A “failing school” is a public school that, based on the test scores of its students, ranks among the worst 6% of all public schools in scholastic achievement.

Failing Schools 2022 by Craig Monger on Scribd

The failing schools exist in 31 districts of Alabama's 139 school districts.

Montgomery County had the most failing schools of any district, with 14 total failing schools.

Birmingham City Schools had the second most failing schools, with 13 total schools in the district listed as failing.

Mobile County had the third most failing schools, with a total of eight schools.

The number of failing schools is up from the last report released by the ALSDE, which listed 74 schools in 2019.

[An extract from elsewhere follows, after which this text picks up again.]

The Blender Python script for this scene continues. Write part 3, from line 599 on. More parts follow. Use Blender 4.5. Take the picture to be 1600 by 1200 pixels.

The report is a requirement of the Alabama Accountability Act (AAA) of 2013, which was amended in 2015. The AAA provided educational tax credits and allowed parents of students in the worst-performing schools to receive a tax credit to offset the cost of sending a student to a nonfailing public or nonpublic school.

The income tax credit a parent receives will equal 80% of the average annual state cost of attendance for a public K-12 student during the applicable tax year or the actual cost of attending a nonfailing public or nonpublic school, whichever is less.

Despite the increase in the number of failing schools, the funding for schools in the state has increased year-over-year in Alabama.

In March, the legislature voted to provide an additional $1.3 billion in funding for the current school year. Combined with the $8.160 billion Education Trust Fund (ETF) budget for fiscal year 2023, total school funding in the state rose to nearly $9 billion.